MAV = Maximum Adaptive Volume
“Finally: the range of volumes in which you make your best gains.”
“It’s much more of a range than the other volume landmarks because it changes greatly within each training microcycle (week to week). Every time you train a specific muscle group with a specific set of exercises, weights, and volumes, muscle growth results. Overload the system, and you get results. But systems adapt, and what was very overloading last session is no longer as overloading in the following one.”
“In order to keep optimally overloading, you must use some combination of heavier weights and higher volumes with each successive microcycle in the accumulation phase of training. Recapping: each time you train hard, the volume needed to get the same great gains in the next session goes up, and thus, your MAV continually goes up through the mesocycle. Eventually, the amount of volume to keep you progressing at the best rates actually hits and then exceeds the amount of volume you can recover from. This makes further gains impossible within that microcycle, and demands a deload to drop the accumulated fatigue and restart the progression in the next mesocycle.”

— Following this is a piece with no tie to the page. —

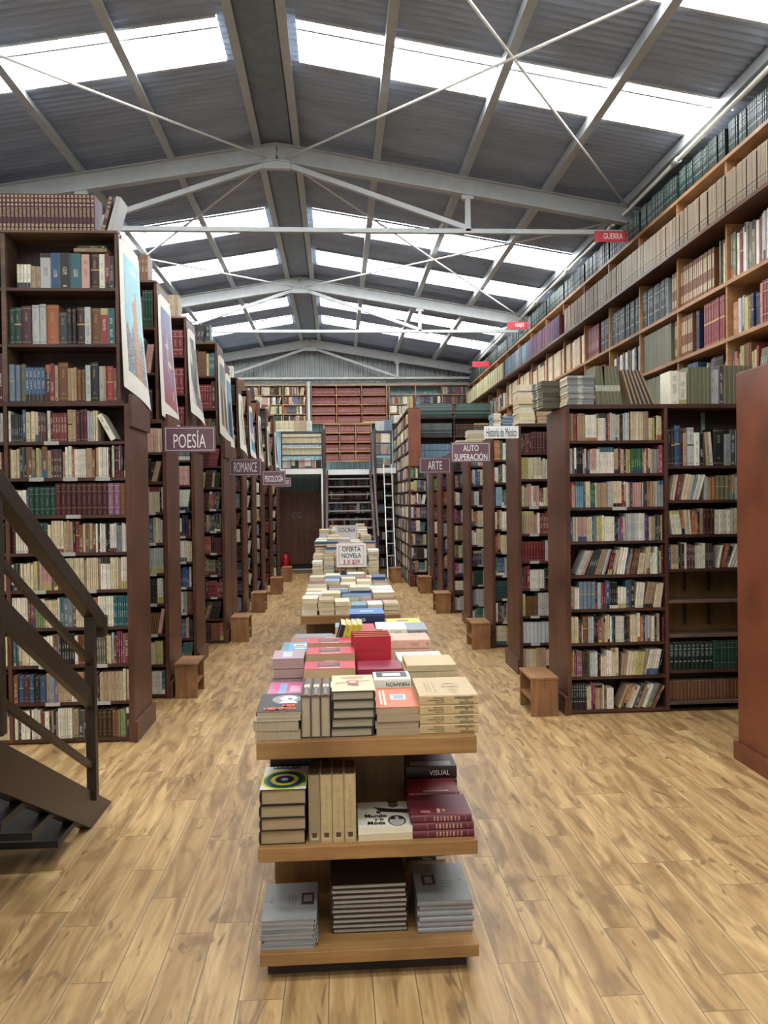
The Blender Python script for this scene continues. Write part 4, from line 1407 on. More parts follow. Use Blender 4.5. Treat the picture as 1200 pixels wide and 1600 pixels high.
# top board, front row
stack(-.268, -.128, 2.40, 2.63, .76, [.028, .032, .015, .013], 'ttwk', 'p', 'head_left', 'thick paperback under the black MIS TIEMPOS cover' if False else 'paperback in the front left corner pile of the display table', page=PG,
      first_cover=('rects', [('E', .62, .66, .34, .24, lin('#8d8c88')), ('E', .66, .7, .2, .15, lin('#cbc9c4')), ('E', .7, .66, .05, .05, lin('#4a4a4a')), ('P', [(.45, .42), (.9, .42), (.8, .55), (.55, .55)], lin('#e0dfda'))], [('MIS', .7, .27, .034, 'orangeink', 90), ('TIEMPOS', .5, .12, .034, 'orangeink', 90)]))
for k in range(3):
    xa = -.124 + k * .0305
    m4 = Matrix((Vector((1, 0, 0)), Vector((0, 0, -1)), Vector((0, 1, 0)))).transposed().to_4x4()
    m4.translation = (xa + .015, 2.405, .76 + .137)
    add_book(m4, .0295, .137, .225, 'd', 'H', tr, None, page=lin('#a99a7e'), col=lin('#5d4a3d'), bands=[(.1, .42, lin('#3b3230'), (*lin('#b7b0a2'), .7)), (.46, .62, lin('#ddd0ae'), (*DARK, .8)), (.66, .95, lin('#55423a'), None)],
             label=['brown thick volume standing spine up, nearest the front left pile', 'brown thick volume standing spine up, middle of three', 'brown thick volume standing spine up, beside the beige hardcovers'][k])
stack(-.03, .107, 2.41, 2.63, .76, [.029] * 5, 'kkkkk', 'h', 'head_right', 'thick black-bound hardcover in the pile with the red emblem cover', page=lin('#9c9079'), first_cover=('base', '#d6c498', [('P', [(.08, .42), (.12, .36), (.92, .5), (.92, .56)], lin('#9a6a5a')), ('E', .5, .45, .16, .14, lin('#b0604e')), ('E', .5, .45, .08, .08, lin('#d8b6a0')), ('P', [(.35, .66), (.65, .66), (.6, .52), (.4, .52)], lin('#7a4a44')), ('E', .45, .68, .1, .03, lin('#6a5a4c'))] + F([(.2, .1, .8, .14, '#b39c74'), (.25, .2, .75, .235, '#b39c74')]), []))
stack(.112, .25, 2.41, 2.655, .76, [.022] * 4, 'ttto', 'p', 'head_right', 'orange paperback in the front pile beside the Antología books', page=lin('#a38f70'), first_cover=('base', '#d2673c', F([(.25, .35, .62, .62, '#b9c4bd'), (.3, .38, .55, .58, '#7d98a0'), (.74, .12, .79, .9, '#f2d8b8'), (.83, .15, .88, .85, '#f2d8b8')]), []))
for k in range(4):
    lb = ['bottom', 'second from the bottom', 'third from the bottom', 'topmost'][k]
    b = lying(.342 + tr.uniform(-.003, .003), 2.535, .76 + k * .0305, .187, .25, .0305, 'c', 'p', tr, 'spine', None, tr.uniform(-.01, .01), col=lin('#b89d70'), page=lin('#b8a57e'), bands=[],
              label='tan ANTOLOGÍA DEL CENTENARIO volume at the front right corner, ' + lb,
              cover=('textspine', [('ANTOLOGÍA', .2, .24, .0085), ('DEL', .2, .5, .005), ('CENTENARIO', .24, .76, .011), ('•', .47, .5, .011), ('LUIS G. URBINA', .66, .28, .0045), ('PEDRO HENRÍQUEZ UREÑA', .72, .52, .0045), ('NICOLÁS RANGEL', .68, .76, .0045)],
                     F([(.1, .3, .13, .45, '#9a8460'), (.2, .3, .23, .48, '#9a8460'), (.3, .3, .33, .45, '#9a8460'), (.42, .25, .5, .55, '#8f7a56'), (.6, .3, .64, .5, '#8f7a56'), (.15, .68, .75, .7, '#9a8460'), (.2, .76, .7, .78, '#9a8460'), (.2, .82, .7, .84, '#9a8460')]) if k == 3 else []))
# second row
stack(-.262, -.135, 2.68, 2.9, .76, [.035, .03], 'ap', 'p', 'fore', 'pink illustrated paperback behind the MIS TIEMPOS pile', first_cover=('base', '#c76d92', F([(.1, .3, .9, .5, '#8fa7c9'), (.3, .6, .7, .9, '#e0a6bd')]), []))
stack(-.255, -.135, 2.93, 3.1, .76, [.036, .036, .036, .038], 'aaaa', 'p', 'fore', 'greyish mauve paperback at the left rim of the table', page=lin('#a48a80'), first_cover=('base', '#a58a8f', F([(.2, .3, .8, .6, '#b6bccb')]), []))
for j, (ya, yb, n, zt_) in enumerate(((2.76, 2.9, 4, .9), (2.93, 3.07, 4, .92), (3.1, 3.23, 4, .93))):
    stack(-.13, .055, ya, yb, .76, [(zt_ - .76) / n] * n, 'RRRR', 'p', 'fore', ['red paperback with dark picture, near pile of the three red piles', 'red paperback with dark picture, middle pile of the three', 'red paperback with dark picture, far pile of the three'][j], col=lin('#bb3040'), page=lin('#b49a70'),
          first_cover=('rects', F([(.25, .25, .75, .7, '#4a2a30'), (.3, .3, .6, .6, '#7a4a48'), (.86, .3, .93, .7, '#e6c9b0'), (.06, .4, .1, .6, '#efe4da')]), []))
stack(-.115, .04, 2.65, 2.735, .76, [.05, .05], 'ww', 'p', 'fore', 'plain white-covered book tucked behind the spine-up volumes')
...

“Because the MAV changes markedly after each training session, it can’t be a fixed goal, but rather a range you aim to move your volume through. For most intents and purposes, that range sits between the MEV and MRV. This means that you’ll start the volume of most of your mesocycles either at or just above your MEV, and work up to around your MRV over the course of the mesocycle. The average volume in that range is thus your MAV.”